Why, When You Lie Online, You Are Only Fooling Yourself

Having online dated since time began, it is fair to say that I have had my fair share of both good and bad dates - as a by-product of this I am not someone who expects miracles, far from it in fact, I'm quite happy with half a lager and a packet of salted peanuts these days.

When it comes to internet dating people, these days, seem to make up their own rules and use online dating for a number of different reasons - to find love, sex, friendship or just to dip their toe in the proverbial waters of what they're missing out on (yes, you - married people with no profile pictures, we know you're out there).

Having online dated since time began, it is fair to say that I have had my fair share of both good and bad dates - as a by-product of this I am not someone who expects miracles, far from it in fact, I'm quite happy with half a lager and a packet of salted peanuts these days. I'm well past looking for 'the one' and am pleasantly surprised when we moderately get on, let alone that it leads to anything more.

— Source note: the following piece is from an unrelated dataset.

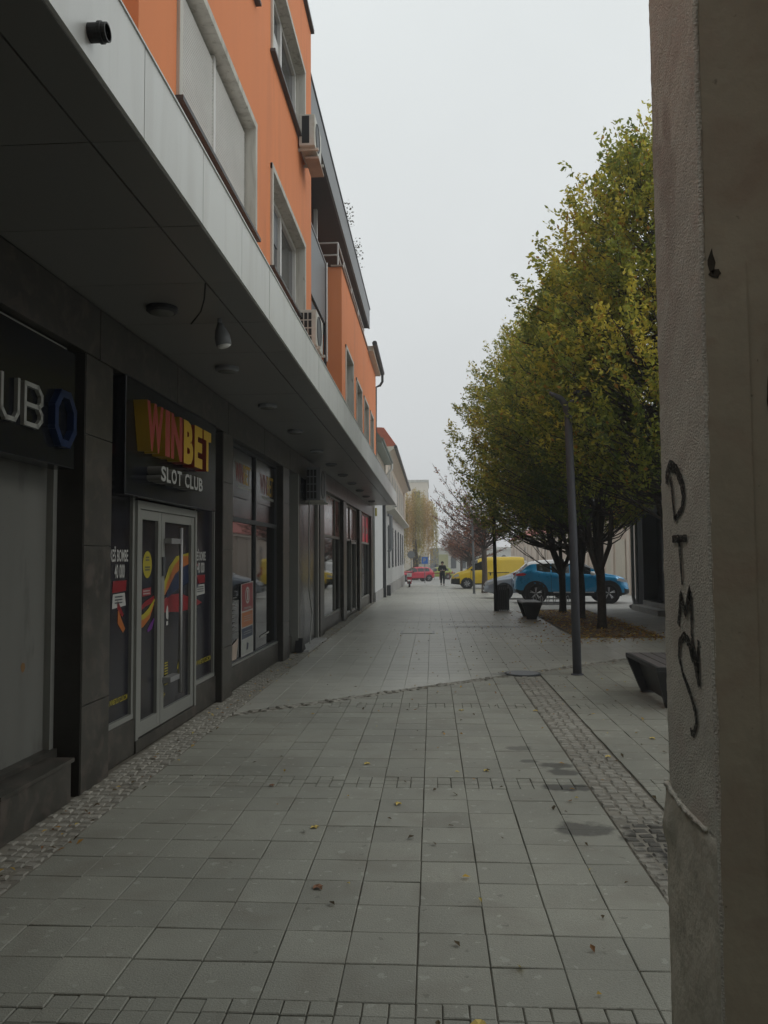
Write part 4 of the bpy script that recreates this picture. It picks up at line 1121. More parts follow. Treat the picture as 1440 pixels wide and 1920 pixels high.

You could say I'm a pessimistic dater - this can happen to a girl after nearly a decade online.

However, despite this, I've always maintained that on a date, people should remember their manners. Being in the fortunate position of having absolutely no faith in dating whatsoever anymore I don't get disappointed when the person I am meeting isn't exactly what I had imagined them to be, and so make an effort to get to know them, regardless of whether they are or are not one day going to be long-term. (Read: not, as in never, as in more chance of hell freezing over)

Other people? Not so much. Dating is getting lazy, and respect for people you meet online, seemingly, less important. It's a numbers game after all, why bother staying for a drink when you don't fancy a person?

It's a pity. Online dating is exhausting and time consuming, is a couple of hours when a person has gone to the effort of meeting you, really too much to ask?

Saying that, there is something which has become more apparent lately - dishonesty online.

Categorically the one reason I think a person is absolutely within their rights to jump ship on a date.

What's with the lying?

Height is one of the taller tales (boom) that men tell - with 22% of men admitting to lying about inches - Yes, statistically women allegedly prefer tall men and according to a study from the dating site OkCupid, they receive more messages but, unless you're thinking of a pair of wedged brogues or sitting down all evening, it is likely to become apparent that you're fibbing fairly on in the evening,

And where men lie about height, women lie about weight. Naturally a woman's weight is something that fluctuates but 'advertising' yourself (because, let's face it, that's essentially what we are doing) as three stone lighter than you actually are, is dishonest and wrong.

Age, income, job type and title, lifestyle, connections, the list goes on and on.

People see being flexible with the truth online as embellishment rather than lying but actually, at best they are setting themselves up for a fall - raising the expectations of their date only to bring them crashing down in reality, or, at worst, they are outright lying and getting someone to meet them under false pretences - it's dishonest, and undoubtably the worst way to start a relationship meet new people, much less, start a relationship.

Do I think that people should walk away from a date without giving a person a chance? If they're not quite what the expected than no. A little more weight than you thought or not quite the dress sense you thought they'd have, than absolutely have some manners and give that person the opportunity to win you over.

But somebody who has blatantly lied about themselves - in this case, I wouldn't just approve you walking away, I'd encourage it. Dating is about trust, honesty and connection and if a person can't give you that much, before you've even met, then move on to someone who will.